The changes that are driving this next phase of development are rooted in economics not altruistic ideas about providing affordable housing. The city has grown and continues to grow, there is not enough housing, taxes have gone up, and the market has driven up rents. “Middle housing” or affordable housing is not going to happen in Heritage or any part of North campus. The market determines prices and the speculators are poised to make money by breaking up what is left of the old historic neighborhoods in central Austin using density code changes as their ticket. Any property in decent condition in central Austin can bring $1,000 per bedroom in rent today.

We have “garage apartments, smaller homes on smaller lots, townhouses, bungalow courts, and smaller scale apartments” in Heritage right now. But if you will look at the new houses built at King and 33rd Street, these are selling for more than $800K each on reduced size lots. Ostensibly these were built as single family houses but the potential is there for $1,000 per bedroom rentals.

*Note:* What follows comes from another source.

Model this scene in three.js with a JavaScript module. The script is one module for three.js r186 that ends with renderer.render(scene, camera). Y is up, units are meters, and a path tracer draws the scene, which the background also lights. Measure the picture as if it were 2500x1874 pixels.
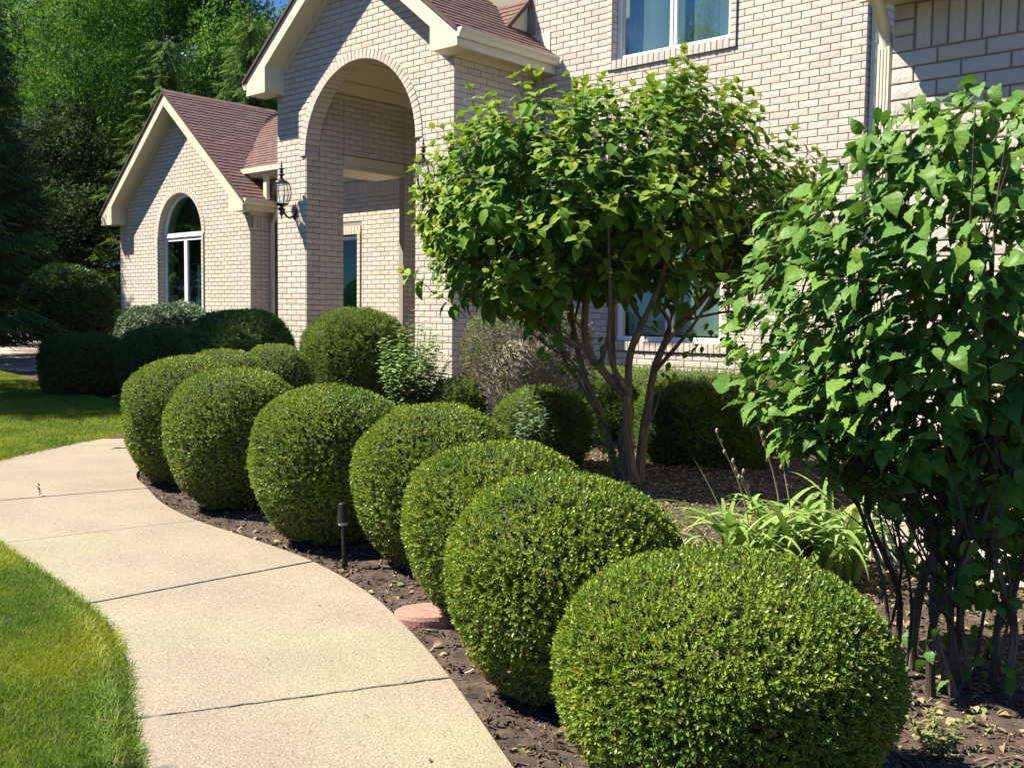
import * as THREE from 'three';
import { mergeGeometries } from 'three/addons/utils/BufferGeometryUtils.js';
import { ImprovedNoise } from 'three/addons/math/ImprovedNoise.js';

// ---------------------------------------------------------------- camera, sky, sun, exposure
const scene = new THREE.Scene();
const camera = new THREE.PerspectiveCamera(41.86, 1024 / 767, 0.1, 400);
camera.position.set(0, 1.66, 0);
camera.up.set(-0.05418, 0.99766, -0.04162);
camera.lookAt(-0.67015, 1.66 - 0.06723, -0.73917);
camera.updateMatrixWorld(true);
camera.updateProjectionMatrix();

const renderer = new THREE.WebGLRenderer({ antialias: true });
renderer.setSize(1024, 767);
renderer.toneMapping = THREE.LinearToneMapping;
renderer.toneMappingExposure = 3.05;
renderer.shadowMap.enabled = true;

const SUN = new THREE.Vector3(-0.45, 0.80, 0.41).normalize();
const sun = new THREE.DirectionalLight(new THREE.Color().setRGB(1, 0.94, 0.83), 4.3);
sun.position.copy(SUN).multiplyScalar(60).add(new THREE.Vector3(-10, 0, -8));
sun.target.position.set(-10, 0, -8);
sun.castShadow = true;
Object.assign(sun.shadow.camera, { left: -40, right: 40, top: 40, bottom: -40, near: 1, far: 140 });
sun.shadow.mapSize.set(4096, 4096);
scene.add(sun, sun.target);

const noise = new ImprovedNoise();
const nz = (x, y, z = 0) => noise.noise(x + 31.7, y + 17.3, z + 5.1);
const fbm = (x, y, z = 0, o = 4) => { let s = 0, a = 0.5; for (let i = 0; i < o; i++) { s += a * nz(x, y, z); x *= 2.03; y *= 2.03; z *= 2.03; a *= 0.5; } return s; };
function RNG(seed) { let a = seed >>> 0; return () => { a = (a + 0x6d2b79f5) | 0; let t = Math.imul(a ^ (a >>> 15), 1 | a); t = (t + Math.imul(t ^ (t >>> 7), 61 | t)) ^ t; return ((t ^ (t >>> 14)) >>> 0) / 4294967296; }; }
const lerp = (a, b, t) => a + (b - a) * t, clamp = (v, a = 0, b = 1) => Math.min(b, Math.max(a, v));
const smooth = (a, b, v) => { const t = clamp((v - a) / (b - a)); return t * t * (3 - 2 * t); };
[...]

I have lived in Austin for more than 42 years. I came here to attend the University of Texas in 1975 and I have lived in the North campus area for all but about 10 of those years. I currently live in the Heritage Neighborhood in a beautifully restored 1907 house on 31 1/2 Street. I have lived on Speedway, Helms Street (twice), 22nd 1/2 Street, and 21st Street. I have also lived in the Hancock Neighborhood, South of the Colorado River and West of Lamar but have always felt most at home in the North campus area. We need the city to protect old neighborhoods not sell them out to real estate speculators. CodeNEXT as it stands now is making a gift or Heritage to the monied interests.

Richard Whittington
614 W. 31 1/2 Street


#3

@Richard_Whittington I wrote younreaponse to your NextDOOR post as well. But to reiterate, it’s not anonymous.

It was started by Hyde Park resident Tommy Ates. He used his full name when registering for the Friends of Heritage Forum because we ask that all posters do so. You can see his full name by clicking on the user name and looking at his user profile card.

You can read all about the petition and Tommy in this Austin Monitor article:http://ow.ly/b3FJ30cBEF2

If you want to ask who started another petition and posit conspiracy theories about that group, I’d suggest looking into the petition that opposes transect zones and CodeNEXT.

I’ll address more of your statements on the drivers of real estate and housing markets when I have time time to gather resources and am not on my phone.